▶ [What you have to do] Find the word "Python" in the records below. List each line containing it.

▶ [Stored records]

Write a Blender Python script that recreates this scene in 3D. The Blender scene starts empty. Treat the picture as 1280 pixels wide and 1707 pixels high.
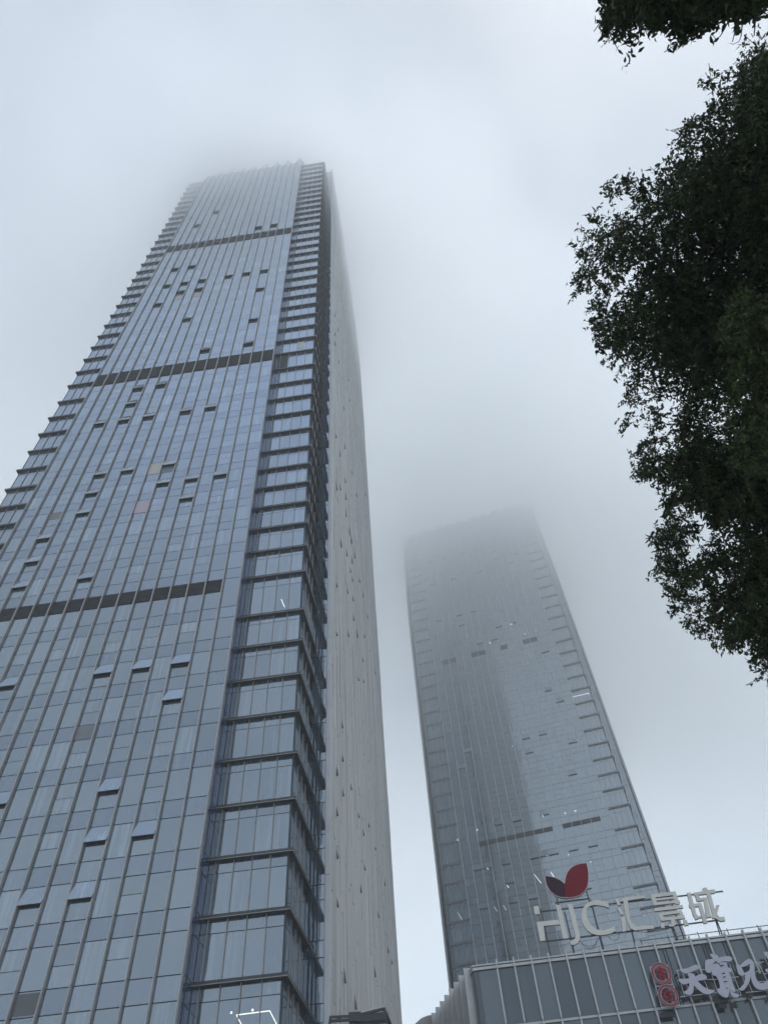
import bpy, math, random
import numpy as np
from mathutils import Matrix, Vector

random.seed(7)
rng = np.random.default_rng(11)
SC = bpy.context.scene
COL = SC.collection

# ------------------------------------------------------------------ camera
EL = math.radians(51.2512); ROLL = math.radians(5.0716); FPX = 1184.0
EYE = np.array([0, 0, 1.6])
_F = np.array([0, math.cos(EL), math.sin(EL)])
_U0 = np.array([0, -math.sin(EL), math.cos(EL)]); _R0 = np.array([1., 0, 0])
_R = math.cos(ROLL) * _R0 - math.sin(ROLL) * _U0
_U = math.sin(ROLL) * _R0 + math.cos(ROLL) * _U0
cd = bpy.data.cameras.new('camera'); cam = bpy.data.objects.new('camera', cd); COL.objects.link(cam)
cd.sensor_fit = 'HORIZONTAL'; cd.sensor_width = 36.0; cd.lens = 36.0 * FPX / 1280.0
cd.clip_start = 0.1; cd.clip_end = 6000
M = Matrix(((_R[0], _U[0], -_F[0], EYE[0]), (_R[1], _U[1], -_F[1], EYE[1]), (_R[2], _U[2], -_F[2], EYE[2]), (0, 0, 0, 1)))
cam.matrix_world = M
SC.camera = cam

# ------------------------------------------------------------------ sky, sun, exposure
SUN_EL, SUN_AZ = math.radians(68), math.radians(110)
w = bpy.data.worlds.new('World'); SC.world = w; w.use_nodes = True
nt = w.node_tree; nt.nodes.clear()
N = nt.nodes.new; L = nt.links.new
wout = N('ShaderNodeOutputWorld'); bg = N('ShaderNodeBackground'); bg2 = N('ShaderNodeBackground'); add = N('ShaderNodeAddShader')
sky = N('ShaderNodeTexSky'); sky.sky_type = 'NISHITA'; sky.sun_disc = False
sky.sun_elevation = SUN_EL; sky.sun_rotation = SUN_AZ
bg.inputs[1].default_value = 0.04
L(sky.outputs[0], bg.inputs[0])
tc = N('ShaderNodeTexCoord'); mp = N('ShaderNodeMapping'); mp.inputs['Scale'].default_value = (1.0, 1.0, 1.35)
nz = N('ShaderNodeTexNoise'); nz.inputs['Scale'].default_value = 2.1; nz.inputs['Detail'].default_value = 7; nz.inputs['Roughness'].default_value = 0.5
nz.inputs['Distortion'].default_value = 0.25
mp.inputs['Location'].default_value = (0.35, 0.1, 0.6)
L(tc.outputs['Generated'], mp.inputs[0]); L(mp.outputs[0], nz.inputs['Vector'])
cr = N('ShaderNodeValToRGB')
cr.color_ramp.elements[0].position = 0.38; cr.color_ramp.elements[0].color = (0.46, 0.525, 0.575, 1)
cr.color_ramp.elements[1].position = 0.62; cr.color_ramp.elements[1].color = (0.60, 0.66, 0.70, 1)
L(nz.outputs[0], cr.inputs[0])
# overcast: dark below the horizon
sx = N('ShaderNodeSeparateXYZ'); L(tc.outputs['Generated'], sx.inputs[0])
mr = N('ShaderNodeMapRange'); mr.inputs[1].default_value = -0.02; mr.inputs[2].default_value = 0.04; mr.inputs[3].default_value = 0.3; mr.inputs[4].default_value = 1.0
L(sx.outputs[2], mr.inputs[0])
# brighter, bluer sky added unseen high behind the viewer to lift the facade reflections
ma = N('ShaderNodeMapRange'); ma.interpolation_type = 'SMOOTHSTEP'; ma.inputs[1].default_value = 0.05; ma.inputs[2].default_value = -0.45; L(sx.outputs[1], ma.inputs[0])
mb_ = N('ShaderNodeMapRange'); mb_.interpolation_type = 'SMOOTHSTEP'; mb_.inputs[1].default_value = 0.6; mb_.inputs[2].default_value = 0.95; L(sx.outputs[2], mb_.inputs[0])
mm_ = N('ShaderNodeMath'); mm_.operation = 'MULTIPLY'; L(ma.outputs[0], mm_.inputs[0]); L(mb_.outputs[0], mm_.inputs[1])
mc = N('ShaderNodeMix'); mc.data_type = 'RGBA'; mc.inputs[7].default_value = (0.92, 1.12, 1.50, 1); L(mm_.outputs[0], mc.inputs[0]); L(cr.outputs[0], mc.inputs[6])
mz = N('ShaderNodeMapRange'); mz.inputs[1].default_value = 0.40; mz.inputs[2].default_value = 0.80; mz.inputs[3].default_value = 1.45; mz.inputs[4].default_value = 0.96; L(sx.outputs[2], mz.inputs[0])
mq = N('ShaderNodeMath'); mq.operation = 'MULTIPLY'; L(mr.outputs[0], mq.inputs[0]); L(mz.outputs[0], mq.inputs[1])
L(mc.outputs[2], bg2.inputs[0]); L(mq.outputs[0], bg2.inputs[1])
L(bg.outputs[0], add.inputs[0]); L(bg2.outputs[0], add.inputs[1]); L(add.outputs[0], wout.inputs[0])

sd = bpy.data.lights.new('sun', 'SUN'); so = bpy.data.objects.new('sun', sd); COL.objects.link(so)
sd.energy = 0.9; sd.angle = math.radians(12); sd.color = (1, 0.97, 0.92)
sdir = Vector((math.sin(SUN_AZ) * math.cos(SUN_EL), math.cos(SUN_AZ) * math.cos(SUN_EL), math.sin(SUN_EL)))
so.rotation_euler = sdir.to_track_quat('Z', 'Y').to_euler(); so.location = (0, 0, 400)

SC.view_settings.view_transform = 'Standard'; SC.view_settings.look = 'None'
SC.view_settings.exposure = 0.05; SC.view_settings.gamma = 1.0
SC.render.engine = 'CYCLES'
SC.cycles.use_denoising = True
SC.cycles.max_bounces = 16; SC.cycles.diffuse_bounces = 3; SC.cycles.glossy_bounces = 4
SC.cycles.volume_bounces = 9
SC.cycles.use_adaptive_sampling = True; SC.cycles.adaptive_threshold = 0.02
SC.cycles.volume_step_rate = 1.0
SC.cycles.volume_max_steps = 64

# ------------------------------------------------------------------ picture -> place
def ray(px, py):
    v = _F * FPX + _R * (px - 640.0) - _U * (py - 853.5)
    return v / np.linalg.norm(v)
def axes(deg):
    a = math.radians(deg)
    return np.array([math.cos(a), -math.sin(a), 0]), np.array([math.sin(a), math.cos(a), 0])
def on_plane(px, py, n, d):
    r = ray(px, py); t = (d - n @ EYE) / (n @ r); return EYE + t * r
def Z(u, s):            # height measured on a plane 100 away -> metres on a plane s*100 away
    return 1.6 + (u - 1.6) * s

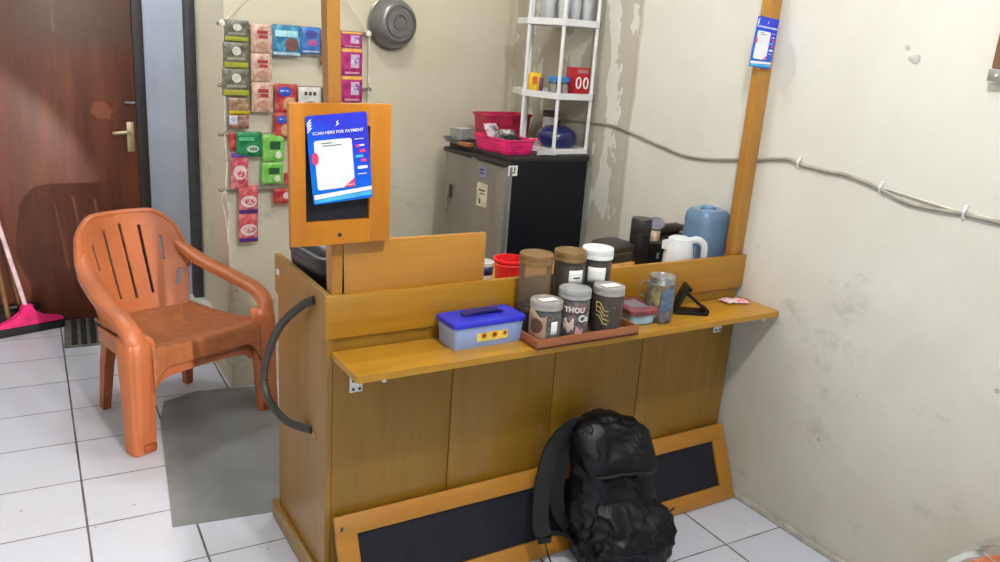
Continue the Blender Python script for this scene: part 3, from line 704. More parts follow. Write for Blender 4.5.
# candy jar with clipped metal lid
j, o = jar('candy_jar', 'clear glass jar with metal lid holding yellow and blue sachets', (-.478, -.098, SZ), .0445, .146, STEEL, .020, .041, GL, None, 0, None)
for nm, a0, a1, z0, z1, c in (('yellow_sachet', -58, -2, .060, .106, (228, 196, 74)), ('green_sachet', -56, -10, .012, .058, (206, 206, 84)), ('blue_sachet', 4, 66, .040, .110, (108, 150, 214)), ('grey_sachet', 2, 62, .006, .040, (150, 146, 160)), ('silver_sachet', 66, 150, .008, .10, (176, 174, 172)), ('tan_sachet', 200, 300, .008, .10, (190, 160, 110))):
    b = cyl_patch(.0405, R(a0), R(a1), z0, z1, 12, lambda i, k: .006 * math.sin(i * 8 + a0)); sc_ = obj(nm, b, mat(nm + '_film', c, .35, var=.18, scale=60), j, solid=.004)
b = BM(); tube(b, [(-.040, .0, .125), (-.062, -.01, .12), (-.066, -.012, .085), (-.05, -.008, .075)], .0022, 8); tube(b, [(.0415 * math.cos(a * .2618), .0415 * math.sin(a * .2618), .124) for a in range(25)], .0018, 6, smooth=False); obj('wire_clasp', b, STEELD, j)
# phone stand: open triangle
ps = thing('phone_stand', 'black folding phone stand open on the drop shelf', 'stand', (-.328, -.078, SZ), R(-30))
b = BM(); box(b, (.0, 0, .006), (.120, .055, .012), bev=.003); obj('base_plate', b, BLACKP, ps)
b = BM(); box(b, (-.034, 0, .048), (.014, .055, .098), rot=(0, R(24), 0), bev=.003); obj('back_plate', b, BLACKP, ps)
b = BM(); box(b, (.022, .0, .040), (.010, .028, .082), rot=(0, R(-52), 0), bev=.003); obj('strut', b, BLACKP, ps)
b = BM(); cyl(b, (.055, 0, .014), .008, .05, rot=(R(90), 0, 0), n=14); cyl(b, (-.012, 0, .086), .008, .07, rot=(R(90), 0, 0), n=14); obj('hinge', b, BLACKP, ps)
# pink packet
pp = thing('candy_packet', 'small crumpled pink and white packet lying at the right end of shelf', 'packet', (-.085, -.045, SZ + .0005), R(-8))
def pillow(w, h, t, amt=.002, nx=14, ny=14, seed=0):
    b = BM()
    def f(sgn): return lambda i, j: Vector(((i - .5) * w, (j - .5) * h, sgn * t * (1 - (2 * i - 1) ** 4) * (1 - (2 * j - 1) ** 4))) + noise.noise_vector(Vector((i * 5 + seed, j * 5, sgn))) * amt * (1 if sgn > 0 else 0)
    grid(b, nx, ny, f(1)); grid(b, nx, ny, f(-1)); bmesh.ops.remove_doubles(b, verts=b.verts, dist=.0008); return b
for i, (dx, dy, rz, c) in enumerate(((-.018, .005, 18, 'pink'), (.022, -.006, -12, 'white'))):
    b = pillow(.055, .05, .005, seed=i * 7); bmesh.ops.transform(b, matrix=xf((dx, dy, .0062), (0, 0, R(rz))), verts=b.verts)
    obj('packet_half', b, swirl('pink_packet_print', (240, 232, 234), (236, 200, 208), (214, 70, 110), 55), pp)

# ------------------------------------------------------------------ behind the counter board (on the worktop)
WZ = .8002
def rings_se(rows, n=28): return [[(x + cx, y + cy, z) for x, y in rrect(w, d, min(w, d) * .36, 6)] for z, w, d, cx, cy in rows]
# black bag
bg = thing('black_bag', 'black glossy bag with thick rolled rim at the left end of counter', 'bag', (-1.372, .275, WZ), R(6))
BG = mat('black_leather', (28, 28, 32), .35, var=.2, scale=10, bump=.3, bscale=40)
b = BM(); loft(b, rings_se([(0, .17, .22, 0, 0), (.03, .22, .29, 0, 0), (.085, .245, .325, 0, 0), (.115, .25, .33, 0, 0), (.13, .235, .315, 0, 0)]))
for v in b.verts: v.co += noise.noise_vector(v.co * 14) * .005
obj('body', b, BG, bg, ang=180)
b = BM(); pts = [Vector((x, y, .122)) + noise.noise_vector(Vector((x, y, 0)) * 9) * .006 for x, y in rrect(.225, .305, .085, 8)]; pts.append(pts[0].copy()); sweep(b, pts, [(.017 * math.cos(a * .628), .017 * math.sin(a * .628)) for a in range(10)]); obj('rolled_rim', b, BG, bg, ang=180)
b = BM(); loft(b, rings_se([(.115, .20, .28, 0, 0), (.140, .19, .26, 0, .0), (.158, .15, .20, .01, .02), (.166, .08, .11, .02, .03)]))
for v in b.verts: v.co += noise.noise_vector(v.co * 22) * .011
obj('crumpled_top', b, BG, bg, ang=180)
# red cup and little printed cup
rc = thing('red_cup', 'small red plastic tub standing behind the counter board', 'cup', (-.872, .165, WZ))
b = BM(); lathe(b, [(0, 0), (.040, 0), (.043, .004), (.050, .088), (.054, .09), (.054, .096), (.049, .096), (.041, .006), (0, .005)], 36, cap=False); obj('body', b, RED, rc)
b = BM(); lathe(b, [(.0505, .076), (.053, .078), (.053, .081), (.051, .083)], 36, cap=False); obj('rim_band', b, RED, rc)
pc = thing('printed_cup', 'small white cup with dark blue band left of red tub', 'cup', (-.985, .13, WZ))
b = BM(); lathe(b, [(0, 0), (.021, 0), (.026, .10), (.028, .104), (.026, .106), (.020, .004), (0, .003)], 28, cap=False); obj('body', b, WHITEP, pc)
b = BM(); lathe(b, [(.0250, .066), (.0262, .092)], 28, cap=False); obj('blue_band', b, mat('navy_print', (36, 34, 92), .4), pc, solid=.0006, soff=0)
# flat dark appliance on a tan box
cb = BM(); box(cb, (0, 0, .02), (.12, .12, .04), bev=.002)
tag(obj('carton', cb, mat('tan_cardboard', (196, 148, 84), .7), loc=(-.40, .235, WZ), rot=(0, 0, R(6))), 'small tan carton under the flat dark appliance behind the counter board', 'carton')
ap = thing('sandwich_press', 'flat dark appliance with pale slit left of the black bottle', 'appliance', (-.405, .24, WZ + .0405), R(6))
b = BM(); loft(b, [[(x, y, z) for x, y in rrect(.125 * s, .12 * s, .02)] for s, z in ((.92, 0), (1, .005), (1, .026), (.95, .029))]); obj('lower_plate', b, mat('dark_bakelite', (44, 40, 36), .45), ap)
b = BM(); loft(b, [[(x, y, z) for x, y in rrect(.125 * s, .12 * s, .02)] for s, z in ((.95, .034), (1, .037), (1, .052), (.86, .062), (.5, .065))]); obj('upper_plate', b, mat('dark_bakelite', (44, 40, 36), .45), ap)
b = BM(); box(b, (0, 0, .0315), (.112, .108, .007)); obj('pale_slit', b, mat('pale_slit', (150, 138, 120), .5), ap)
# black bottle
th = thing('vacuum_flask', 'tall black cylindrical flask standing behind the counter board', 'flask', (-.322, .20, WZ))
b = BM(); lathe(b, [(0, 0), (.033, 0), (.0355, .004), (.0355, .135), (.034, .138), (0, .138)], 36); obj('body', b, BLACKP, th)
b = BM(); lathe(b, [(0, .138), (.034, .138), (.036, .141), (.0355, .184), (.033, .189), (0, .189)], 36); obj('cap', b, mat('grey_black_cap', (40, 42, 42), .4), th)
# black tin with small jar on it
bt = BM(); box(bt, (0, 0, .046), (.10, .085, .092), bev=.006)
kb = thing('black_box', 'black lidded box between black flask and white kettle', 'box', (-.212, .235, WZ), R(-4))
obj('body', bt, BLACKP, kb)
b = BM(); box(b, (0, 0, .089), (.106, .091, .014), bev=.004); obj('lid', b, mat('black_lid', (20, 20, 22), .3), kb)
b = BM(); box(b, (-.02, -.0428, .05), (.012, .001, .022)); obj('mark', b, GREYP, kb)
sj = thing('spice_jar', 'small printed jar with tilted grey lid on the black box', 'jar', (-.228, .24, WZ + .0963), R(-10))
b = BM(); lathe(b, [(0, 0), (.024, 0), (.026, .003), (.026, .032), (.021, .040), (.021, .046), (0, .046)], 28); obj('body', b, swirl('spice_print', (226, 220, 210), (214, 190, 160), (204, 120, 50), 45), sj)
b = BM(); cyl(b, (.006, -.004, .060), .031, .010, rot=(R(28), R(-22), 0), n=30, bev=.003); obj('lid', b, mat('grey_blue_lid', (112, 110, 124), .35), sj)
# dark carton with a brown bottle lying on it
b = BM(); box(b, (0, 0, .047), (.105, .085, .094), bev=.003)
tag(obj('carton', b, BLACKM, loc=(-.075, .31, WZ), rot=(0, 0, R(3))), 'black carton behind the white kettle under the lying brown bottle', 'carton')
rb = thing('brown_bottle', 'dark brown bottle lying on its side behind the white kettle', 'bottle', (-.068, .31, WZ + .0945 + .0205), R(3))
b = BM(); lathe(b, [(0, -.07), (.018, -.07), (.0205, -.066), (.0205, .02), (.010, .045), (.010, .058), (0, .058)], 24, Matrix.Rotation(R(90), 4, 'Y')); obj('body', b, mat('dark_brown_glass', (52, 42, 36), .3), rb)
b = BM(); lathe(b, [(0, .05), (.0125, .05), (.0125, .07), (0, .07)], 20, Matrix.Rotation(R(90), 4, 'Y')); obj('cap', b, mat('brown_cap', (150, 126, 104), .5), rb)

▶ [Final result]
Write a Blender Python script that recreates this scene in 3D. The Blender scene starts empty. Treat the picture as 1280 pixels wide and 1707 pixels high.
Continue the Blender Python script for this scene: part 3, from line 704. More parts follow. Write for Blender 4.5.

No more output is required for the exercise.